Saturday, November 24, 2007

Food and Place, volume 5 (San Francisco)

I have nooooo idea. From a half dozen visits to the Bay Area, I do have some fragmentary food recollections:

Fried calamari in Oakland, in a seafood place right near the base of the Bay Bridge. Full Sail Ale in a little waterfront bistro near the ferry station. (That's the ferry station in the picture. Ferries go to Oakland and Sausalito and some other places. They're cute.) A robust pasta and sausage dish in an Italian place in South San Francisco. (Who eats in South San Francisco?) Mexican food in San Leandro next to the tiny marina. Ribs in Berkeley. Salmon in El Cerrito.

But a culinary sine qua non for San Fran? I don't know. Irish coffee? Something from Chinatown? Ghirardelli chocolate? Sourdough bread? Rice-a-Roni? Seriously, I have no final candidates, chosen nominees, narrowed suggestions, greatest ideas, or short lists. There are just too damn many choices.

So let's use this post as an excuse to play a song. It's a food post, you say? Yeah.

Ed, tour guide and driver and chief mechanic for the Old Blue Bus, put me onto Arhoolie Records, a label headquartered in El Cerrito, across the bay from San Francisco. Their catalog is amazingly eclectic. One of the artists recorded in the Bay Area is Omar Sharriff. (He's a Texan whose real name is Dave Alexander. He changed it very late in his career. I don't know why.) Sharriff's song called "San Francisco Can Be Such A Lonely Town" is my favorite. I think everyone should listen to it and buy some records from Arhoolie. The hell with Tony Bennett.

I haven't figured out how to embed MP3 files into this blog, so the next best thing is to take you to the site where you can listen. Try this link to Sharriff's 1971 album Raven.
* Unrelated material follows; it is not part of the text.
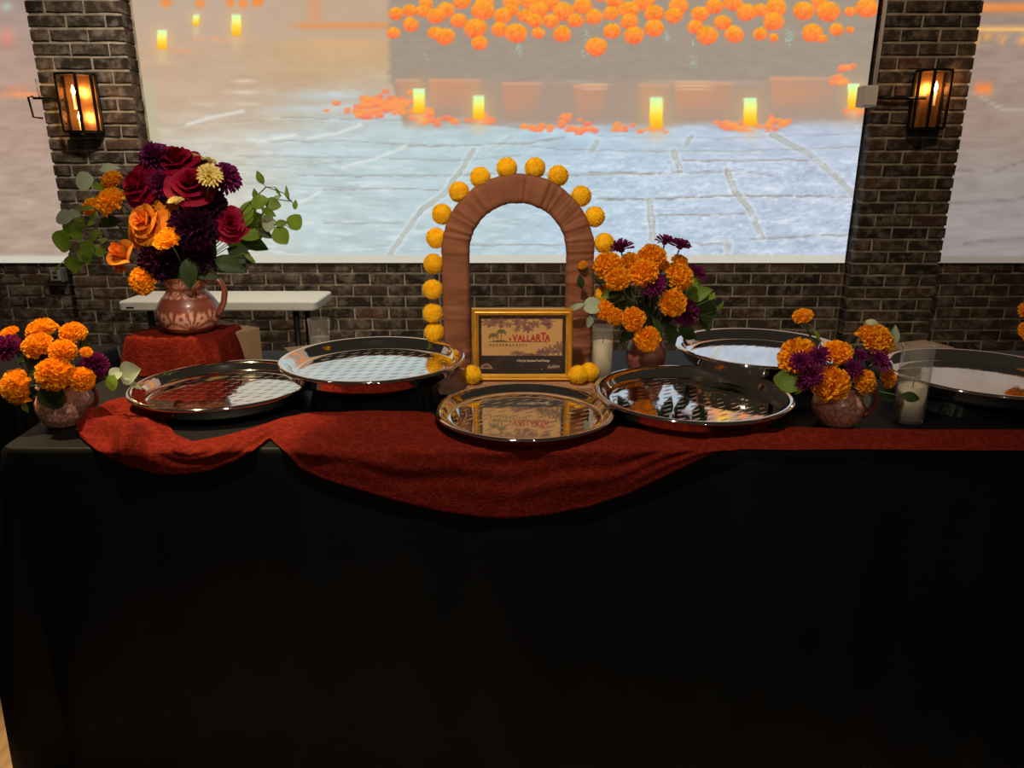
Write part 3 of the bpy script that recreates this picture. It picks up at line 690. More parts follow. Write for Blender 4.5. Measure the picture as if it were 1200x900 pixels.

In addition to its unmatched culinary culture, its wonderful music, its beautiful architecture, and its spectacular (if dangerous) geology, San Francisco has a marvelous literary history. Richard Brautigan and his pals at City Lights Books had a lot to do with that. Here's one of many Brautigan poems set in or around San Francisco.


Baudelaire was sitting
in a doorway with a wino
on San Francisco’s skidrow.
The wino was a million
years old and could remember
dinosaurs.Baudelaire and the wino
were drinking Petri Muscatel.
“One must always be drunk,”
said Baudelaire.“I live in the American Hotel,”
said the wino. “And I can
remember dinosaurs."
“Be you drunken ceaselessly,”
said Baudelaire.


Since I cannot fulfill the promise of this entry (that is, name the signature dish of San Francisco), here are some entertaining random facts. The airport is in Burlingame. They have a very nice public transportation system. The Haas family used to own Levi Strauss and the Oakland A's. They gave enough money to Cal Berkeley to have the business school named for them, and enough money to the Museum of Modern Art (SFMOMA) to have the lobby named after them. We aren't related, which is a downright shame.

OK, so you try to name the one dish that is emblematic of The City by the Bay. I dare you.

Next stop: Kansas City (for real, maybe) or Houston.


Rob Hardy said...

I thought we were going to Kansas City next.

Jim H. said...


I missed the exit? Again?

You're right, Ithe posted itinerary did name Kansas City as the next stop. I guess I got distracted by all the fish talk and the fact the our daughter spent the Thanksgiving break in San Francisco. She called every day with glowing reports of the scenery and food and climate.